The S&P 500 Just Did Something for Only the Fourth Time in 96 Years — and Its Historic Significance Can’t Be Overlooked


Since October 2022, the bulls have been in charge on Wall Street. In 2024, the ageless Dow Jones Industrial Average (DJINDICES: ^DJI), benchmark S&P 500 (SNPINDEX: ^GSPC), and growth-propelled Nasdaq Composite (NASDAQINDEX: ^IXIC) all climbed to numerous record-closing highs and finished the year up by 13%, 23%, and 29%, respectively.

Investors can thank the artificial intelligence (AI) revolution, strong corporate earnings, and excitement surrounding stock splits as part of a laundry list of factors responsible for lighting a fire under equities.

Although stocks moving higher is nothing new on Wall Street, the magnitude by which the broad-based S&P 500 has been rising in recent years is in rarified territory — and its historic significance can’t be overlooked.

A professional trader using a stylus to interact with a rapidly rising stock chart displayed on a tablet screen.
Image source: Getty Images.

The aforementioned laundry list of catalysts helped to lift the S&P 500 to a gain of 24% in 2023 and 23% in 2024. These are out of the norm increases for a stock index that’s historically risen by closer to 8% per year since 1928.

But what really stands out is how rare back-to-back gains of 20% or greater have been for the S&P 500. Over the last 96 years, there are only four periods of consecutive annual gains topping 20%:

  • 1935 (41.37%) and 1936 (27.92%)

  • 1954 (45.02%) and 1955 (26.4%)

  • 1995 (34.11%), 1996 (20.26%), 1997 (31.01%), and 1998 (26.67%)

  • 2023 (24.23%) and 2024 (23.31%)

As you’ll note, gains of this magnitude in back-to-back years haven’t occurred in a quarter of a century, and they typically happen about once every generation.

What’s of particular interest is how the stock market has responded in the years subsequent to these outsize returns:

  • Following the two-year gains in 1935-1936, the S&P 500 plunged by 38.59% in 1937.

  • Following 1954-1955, gains slowed to 2.62% in 1956 before a decline of 14.31% for the S&P 500 in 1957.

  • The dot-com bubble was a unique period that saw 1999 (a gain of 19.53%) just miss out on extending this historic streak of gains to five years. But in 2000, 2001, and 2002, the S&P 500 dropped by 10.14%, 13.04%, and 23.37%, respectively.

While there’s not a perfect correlation here, it is worth pointing out that five of the S&P 500’s 16 years of double-digit percentage declines since the Great Depression ended have occurred immediately or shortly after successive 20%-plus gains. This would appear to foreshadow trouble for stocks.

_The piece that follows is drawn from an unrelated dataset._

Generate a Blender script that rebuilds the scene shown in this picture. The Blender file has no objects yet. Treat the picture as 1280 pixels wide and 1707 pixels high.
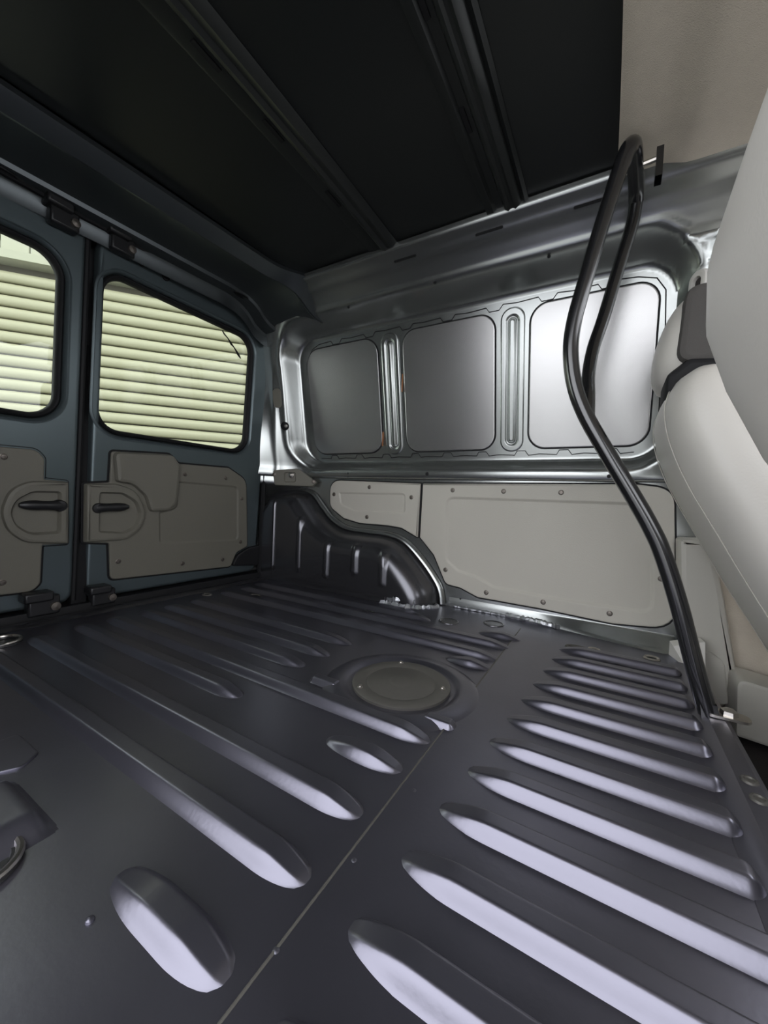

Though there are a couple of highly correlative data points and forecasting tools that have previously been harbingers of downside for the Dow Jones, S&P 500, and Nasdaq Composite, such as the first meaningful year-over-year decline in M2 money supply since the Great Depression, the S&P 500’s Shiller price-to-earnings (P/E) Ratio stands out as perhaps Wall Street’s biggest concern in the new year.